Free Press attorney Herschel Fink said he hopes the marshal who appears before Judge Anna Diggs-Taylor in Detroit to challenge her decision has packed a toothbrush. That’s a matter of contempt, Fink said.
Fink, of Detroit’s Honigman Miller Schwartz and Cohn, argued successfully in the mid-1990’s that the Detroit Free Press should be able to get mug shots. In her opinion, Judge Diggs-Taylor said, “Our faces, for better or for worse, are not private matters.” She was upheld on appeal.
To be sure, the appeals decision was split — one of the three deciding judges thought there was a privacy interest in mug shots. And there is a lower court ruling from a federal judge in New Orleans that a “purely speculative” public interest in a mug shot of a public official who pleaded guilty to criminal charges would not overcome the government’s claim of a privacy interest. Oddly, that court remarked that the stigma of a mug shot can outlast the stigma of the commission of a crime. (Times Picayune v. Department of Justice)
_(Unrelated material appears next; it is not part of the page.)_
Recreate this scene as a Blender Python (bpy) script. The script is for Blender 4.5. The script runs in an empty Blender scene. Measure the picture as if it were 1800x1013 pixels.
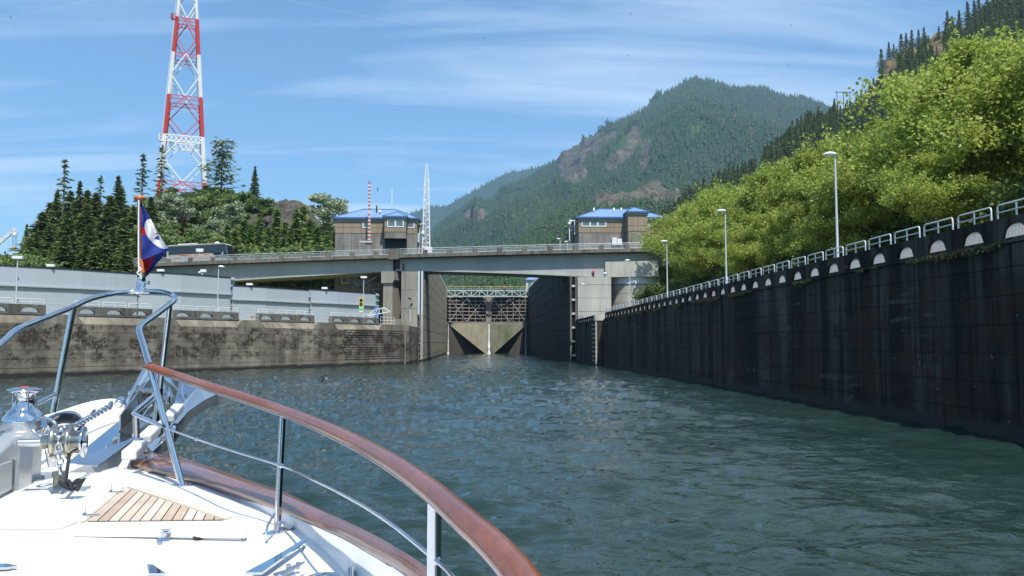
import bpy, math, random
import numpy as np
from mathutils import Vector, Matrix
random.seed(7); RS = np.random.RandomState(5)
R = math.radians
scene = bpy.context.scene
COL = scene.collection
# ------------------------------------------------------------------ camera
FPX, CX, CY = 1400.0, 900.0, 506.5          # focal length and centre in photo pixels (1800 x 1013)
CAMZ = 3.4
PIT = math.atan((603 - CY) / FPX)
YAW = math.atan(62 * math.cos(PIT) / FPX)
cam_d = bpy.data.cameras.new('camera')
cam_d.sensor_width = 36.0; cam_d.lens = 36.0 * FPX / 1800.0
cam_d.clip_start = 0.05; cam_d.clip_end = 30000
cam = bpy.data.objects.new('camera', cam_d); COL.objects.link(cam)
cam.location = (0, 0, CAMZ); cam.rotation_euler = (math.pi / 2 + PIT, 0, -YAW)
scene.camera = cam
C0 = Vector((0, 0, CAMZ))
_f = Vector((math.sin(YAW) * math.cos(PIT), math.cos(YAW) * math.cos(PIT), math.sin(PIT)))
_r = Vector((math.cos(YAW), -math.sin(YAW), 0)); _u = _r.cross(_f)
def ray(px, py): return _f * FPX + _r * (px - CX) - _u * (py - CY)
def at(px, py, Y):            # survey helper: the point seen at a photo pixel, Y metres ahead
    d = ray(px, py); return C0 + d * (Y / d.y)
def atz(px, py, z):           # the point seen at a photo pixel, at height z
    d = ray(px, py); return C0 + d * ((z - CAMZ) / d.z)
def proj(p):
    q = Vector(p) - C0; w = q.dot(_f)
    return (CX + FPX * q.dot(_r) / w, CY - FPX * q.dot(_u) / w)
# ------------------------------------------------------------------ light
SUN = Vector((0.27, -1.0, 1.9)).normalized()
SUN_EL = math.asin(SUN.z)
SUN_AZ = math.atan2(SUN.x, SUN.y)             # from +Y clockwise
world = bpy.data.worlds.new('World'); scene.world = world; world.use_nodes = True
wn = world.node_tree.nodes; wl = world.node_tree.links; wn.clear()
w_out = wn.new('ShaderNodeOutputWorld'); w_bg = wn.new('ShaderNodeBackground')
sky = wn.new('ShaderNodeTexSky'); sky.sky_type = 'NISHITA'; sky.sun_disc = False
sky.sun_elevation = SUN_EL; sky.sun_rotation = SUN_AZ
sky.air_density = 1.0; sky.dust_density = 0.4; sky.ozone_density = 2.2; sky.altitude = 50
w_bg.inputs['Strength'].default_value = 0.12
tc = wn.new('ShaderNodeTexCoord'); sep = wn.new('ShaderNodeSeparateXYZ')
wl.new(tc.outputs['Generated'], sep.inputs[0])
# thin cirrus on a plane overhead: direction / (z + k)
addz = wn.new('ShaderNodeMath'); addz.operation = 'ADD'; addz.inputs[1].default_value = 0.12; wl.new(sep.outputs['Z'], addz.inputs[0])
mx = wn.new('ShaderNodeMath'); mx.operation = 'MAXIMUM'; mx.inputs[1].default_value = 0.04; wl.new(addz.outputs[0], mx.inputs[0])
dv = wn.new('ShaderNodeVectorMath'); dv.operation = 'DIVIDE'; cmb = wn.new('ShaderNodeCombineXYZ')
for k in range(3): wl.new(mx.outputs[0], cmb.inputs[k])
wl.new(tc.outputs['Generated'], dv.inputs[0]); wl.new(cmb.outputs[0], dv.inputs[1])
mp = wn.new('ShaderNodeMapping'); mp.inputs['Rotation'].default_value = (0, 0, R(-18)); mp.inputs['Scale'].default_value = (0.5, 2.2, 0.3)
wl.new(dv.outputs[0], mp.inputs[0])
n1 = wn.new('ShaderNodeTexNoise'); n1.inputs['Scale'].default_value = 1.7; n1.inputs['Detail'].default_value = 7; n1.inputs['Roughness'].default_value = 0.55; n1.inputs['Distortion'].default_value = 0.6
n2 = wn.new('ShaderNodeTexNoise'); n2.inputs['Scale'].default_value = 0.45; n2.inputs['Detail'].default_value = 3
wl.new(mp.outputs[0], n1.inputs[0]); wl.new(mp.outputs[0], n2.inputs[0])
mul = wn.new('ShaderNodeMath'); mul.operation = 'MULTIPLY'; wl.new(n1.outputs['Fac'], mul.inputs[0]); wl.new(n2.outputs['Fac'], mul.inputs[1])
rmp = wn.new('ShaderNodeMapRange'); rmp.inputs['From Min'].default_value = 0.20; rmp.inputs['From Max'].default_value = 0.38
rmp.inputs['To Min'].default_value = 0.0; rmp.inputs['To Max'].default_value = 0.7
wl.new(mul.outputs[0], rmp.inputs['Value'])
wmix = wn.new('ShaderNodeMixRGB'); wmix.inputs[2].default_value = (6.0, 7.2, 8.2, 1)
wl.new(rmp.outputs[0], wmix.inputs[0]); 
wtint = wn.new('ShaderNodeMixRGB'); wtint.blend_type = 'MULTIPLY'; wtint.inputs[0].default_value = 1.0; wtint.inputs[2].default_value = (0.74, 1.02, 1.12, 1)
wl.new(sky.outputs[0], wtint.inputs[1]); wl.new(wtint.outputs[0], wmix.inputs[1])
wl.new(wmix.outputs[0], w_bg.inputs[0]); wl.new(w_bg.outputs[0], w_out.inputs[0])
sun_d = bpy.data.lights.new('sun', 'SUN'); sun_d.energy = 5.0; sun_d.angle = R(0.5); sun_d.color = (1.0, 0.96, 0.9)
sun = bpy.data.objects.new('sun', sun_d); COL.objects.link(sun)
sun.rotation_euler = SUN.to_track_quat('Z', 'Y').to_euler()
scene.view_settings.view_transform = 'Standard'; scene.view_settings.look = 'None'
scene.view_settings.gamma = 1.0; scene.view_settings.use_curve_mapping = False
scene.view_settings.exposure = 0.45
scene.render.engine = 'CYCLES'
cy = scene.cycles
cy.max_bounces = 8; cy.diffuse_bounces = 3; cy.glossy_bounces = 4; cy.transmission_bounces = 4; cy.transparent_max_bounces = 6
cy.volume_bounces = 0; cy.use_denoising = True; cy.caustics_reflective = False; cy.caustics_refractive = False
cy.sample_clamp_indirect = 6.0
# ------------------------------------------------------------------ mesh helpers
ORG = {}
class MB:
    def __init__(s): s.v = []; s.f = []; s.m = []; s.sm = []
    def add(s, vs, fs, mi=0, smooth=False):
        o = len(s.v); s.v.extend([tuple(v) for v in vs])
        for f in fs: s.f.append(tuple(i + o for i in f)); s.m.append(mi); s.sm.append(smooth)
        return s
    def box(s, c, d, fr=None, mi=0):
        """c centre, d full sizes, fr optional frame (origin, ux, uy, uz)"""
        hx, hy, hz = d[0] / 2, d[1] / 2, d[2] / 2
        vs = [(c[0] + a * hx, c[1] + b * hy, c[2] + e * hz) for e in (-1, 1) for b in (-1, 1) for a in (-1, 1)]
        if fr: vs = [fr[0] + fr[1] * v[0] + fr[2] * v[1] + fr[3] * v[2] for v in vs]
        return s.add(vs, [(0, 2, 3, 1), (4, 5, 7, 6), (0, 1, 5, 4), (2, 6, 7, 3), (0, 4, 6, 2), (1, 3, 7, 5)], mi)
    def bb(s, x0, x1, y0, y1, z0, z1, fr=None, mi=0):
        return s.box(((x0 + x1) / 2, (y0 + y1) / 2, (z0 + z1) / 2), (abs(x1 - x0), abs(y1 - y0), abs(z1 - z0)), fr, mi)
    def tube(s, pts, r, n=8, mi=0, smooth=True, closed=False, flat=1.0):
        pts = [Vector(p) for p in pts]; m = len(pts)
        rr = r if isinstance(r, (list, tuple)) else [r] * m
        vs = []; side = None
        for i, p in enumerate(pts):
            if closed: t = pts[(i + 1) % m] - pts[i - 1]
            elif i == 0: t = pts[1] - pts[0]
            elif i == m - 1: t = pts[-1] - pts[-2]
            else: t = (pts[i + 1] - p).normalized() + (p - pts[i - 1]).normalized()
            t.normalize()
            if side is None:
                side = t.cross(Vector((0, 0, 1)))
                if side.length < 1e-3: side = t.cross(Vector((0, 1, 0)))
            else: side = side - t * side.dot(t)
            side.normalize(); up = side.cross(t)
            for k in range(n):
                a = 2 * math.pi * k / n
                vs.append(p + side * (math.cos(a) * rr[i]) + up * (math.sin(a) * rr[i] * flat))
        fs = []
        for i in range(m if closed else m - 1):
            j = (i + 1) % m
            for k in range(n):
                k2 = (k + 1) % n
                fs.append((i * n + k, i * n + k2, j * n + k2, j * n + k))
        s.add(vs, fs, mi, smooth)
        if not closed:
            s.add(vs[:n], [tuple(range(n - 1, -1, -1))], mi); s.add(vs[(m - 1) * n:], [tuple(range(n))], mi)
        return s
    def bar(s, a, b, w, h=None, mi=0, up=(0, 0, 1)):
        a = Vector(a); b = Vector(b); h = h or w; t = (b - a); L = t.length
        if L < 1e-6: return s
        t.normalize(); sd = t.cross(Vector(up))
        if sd.length < 1e-3: sd = t.cross(Vector((0, 1, 0)))
        sd.normalize(); u = sd.cross(t)
        return s.box((0, L / 2, 0), (w, L, h), (a, sd, t, u), mi)
    def lathe(s, prof, o, axis=(0, 0, 1), n=20, mi=0, smooth=True):
        o = Vector(o); ax = Vector(axis).normalized()
        a = ax.cross(Vector((0, 0, 1)))
        if a.length < 1e-3: a = Vector((1, 0, 0))
        a.normalize(); b = ax.cross(a); vs = []; fs = []
        for (r, z) in prof:
            for k in range(n):
                t = 2 * math.pi * k / n
                vs.append(o + ax * z + a * (r * math.cos(t)) + b * (r * math.sin(t)))
        for i in range(len(prof) - 1):
            for k in range(n):
                k2 = (k + 1) % n
                fs.append((i * n + k, i * n + k2, (i + 1) * n + k2, (i + 1) * n + k))
        fs.append(tuple(range(n - 1, -1, -1))); fs.append(tuple((len(prof) - 1) * n + k for k in range(n)))
        s.add(vs, fs[:-2], mi, smooth); m_ = (len(prof) - 1) * n
        s.add(vs[:n], [tuple(range(n - 1, -1, -1))], mi); s.add(vs[m_:m_ + n], [tuple(range(n))], mi)
        return s
    def prism(s, poly, ext, mi=0):
        poly = [Vector(p) for p in poly]; ext = Vector(ext); n = len(poly)
        vs = poly + [p + ext for p in poly]
        fs = [tuple(range(n))[::-1], tuple(range(n, 2 * n))] + [(i, (i + 1) % n, n + (i + 1) % n, n + i) for i in range(n)]
        return s.add(vs, fs, mi)
    def build(s, name, mats, parent=None, loc=None, world=True):
        me = bpy.data.meshes.new(name)
        vs = s.v
        if parent is not None and world and parent in ORG:
            o = ORG[parent]; vs = [(v[0] - o[0], v[1] - o[1], v[2] - o[2]) for v in vs]
        me.from_pydata(vs, [], s.f)
        if not isinstance(mats, (list, tuple)): mats = [mats]
        for m in mats: me.materials.append(m)
        me.polygons.foreach_set('material_index', s.m)
        me.polygons.foreach_set('use_smooth', s.sm)
        me.update()
        o = bpy.data.objects.new(name, me); COL.objects.link(o)
        if parent is not None:
            o.parent = parent
            if parent in ORG: ORG[o] = ORG[parent]
        if loc is not None: o.location = loc
        return o
def thing(name, label, cat, loc=(0, 0, 0), group=None):
    o = bpy.data.objects.new(name, None); COL.objects.link(o); o.location = loc
    o['label'] = label; o['category'] = cat
    if group: o['group'] = group
    ORG[o] = Vector(loc); return o
def tag(o, label, cat, group=None):
    o['label'] = label; o['category'] = cat
    if group: o['group'] = group
    return o
def struct(o): o['kind'] = 'structure'; return o
def stuff(o): o['kind'] = 'stuff'; return o
def lk(mesh_obj, parent, loc, rot=(0, 0, 0), scl=(1, 1, 1), name=None):
    """one more part sharing the mesh of another; loc in world when the parent is unrotated"""
    o = bpy.data.objects.new(name or mesh_obj.name.split('.')[0], mesh_obj.data); COL.objects.link(o)
    o.parent = parent; o.location = Vector(loc) - (ORG[parent] if parent in ORG else Vector((0, 0, 0)))
    o.rotation_euler = rot; o.scale = scl
    return o
def copy_tree(o, parent=None):
    c = o.copy(); COL.objects.link(c); c.parent = parent
    for ch in list(o.children): copy_tree(ch, c)
    return c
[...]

But whatever the differences of opinion, we think the Justice Department was dead wrong in asserting that an appeals court decision no longer applies, and we think that the U.S. Marshals Service should not be telling its work force to ignore an appeals court ruling. The U.S. Supreme Court might do that, but the government did not seek its views in the Free Press case, which it did not appeal. Without an appeal and a reversal, the ruling stands in the 6th Circuit.
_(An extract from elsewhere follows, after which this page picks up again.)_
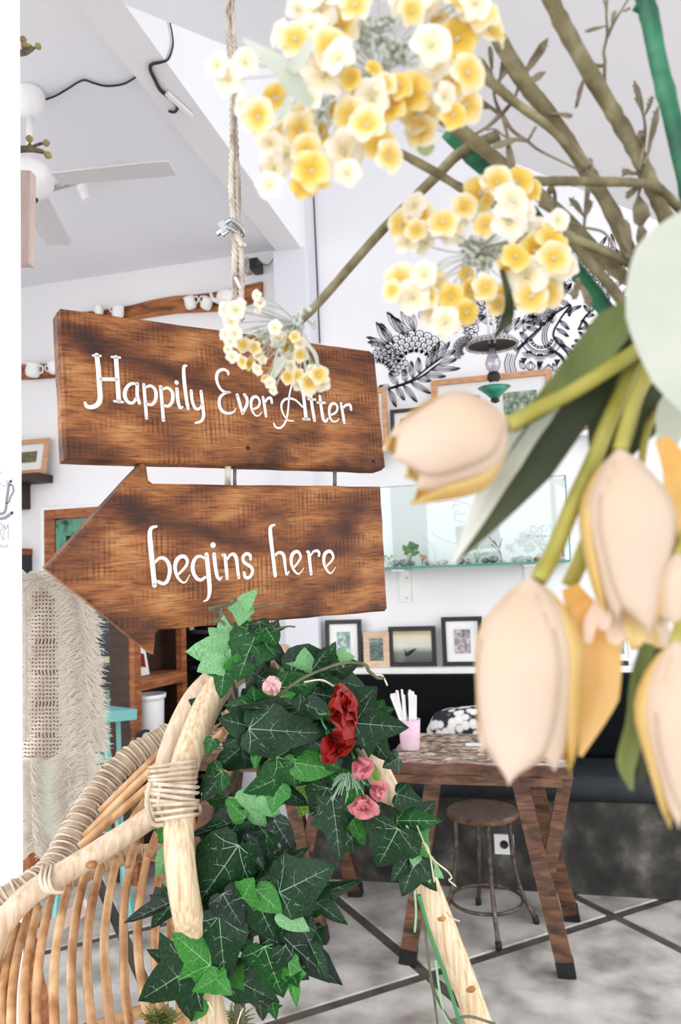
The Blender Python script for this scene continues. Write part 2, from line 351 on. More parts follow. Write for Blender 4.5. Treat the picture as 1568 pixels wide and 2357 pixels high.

The exemption claimed by the government — Exemption 7(C) — allows an agency to balance privacy interests and public interests in requested law enforcement records. If disclosure “could reasonably be expected to constitute an unwarranted invasion of personal privacy” then the government can withhold the requested information.
It has become a complicated exemption. In 1989, the U.S. Supreme Court ruled that the only public interest that can be considered in the balance is the public’s interest in knowing what the government is “up to.” (Department of Justice v. Reporters Committee) The court allowed the government to use the exemption against the requester in Favish, but it set some restraints.
Allan Favish speculated that the pictures of Foster’s body in Fort Marcy Park in Northern Virginia might show that the government had wrongly claimed his death to be a suicide. The Supreme Court said that was not a good enough public interest to force disclosure. If the public interest asserted in the balancing test was the interest in government wrongdoing, then a FOI requester would have to show evidence of wrongdoing, the court said. But the evidence did not have to be conclusive, it only had to convince a reasonable person that wrongdoing “might” have occurred, the court said.
The court also left open the possibility that public interests in government operations and activities other than the public’s interest in government wrongdoing might also be considered in the balance.
The stories in the FOI section of this magazine show how prevalent — and how silly — government claims of privacy have become.
Harry C. Piper III hopes to write a book about his mother’s unsolved kidnapping 32 years ago that involved payment of a huge ransom. He is battling government claims that persons involved — even those tried and acquitted on kidnap charges — have privacy interests that need protecting at the expense of the public’s learning what happened in that widely reported Minnesota case. (See article, page 12.)
The government claims that thousands of detainees held after Sept. 11, 2001, could be held in secret because they would be stigmatized if the public knew their plight. An appeals court in Washington, D.C., chose not to address that privacy claim since it allowed the government to withhold the information for “national security” reasons. (See article, page 10.)
The argument pops up elsewhere. The government has even claimed that adherence to the “Geneva Convention” keeps it from releasing identities of prisoners as the disclosures would be humiliating to those in lockup.
We can expect more of the same. The newest guidance from the Justice Department says that the court decisions on Exemption 7(C) should allow “full protection” of the privacy interests of those mentioned in law enforcement files.
We’re hoping the Free Press reporters or other journalists can set the record straight.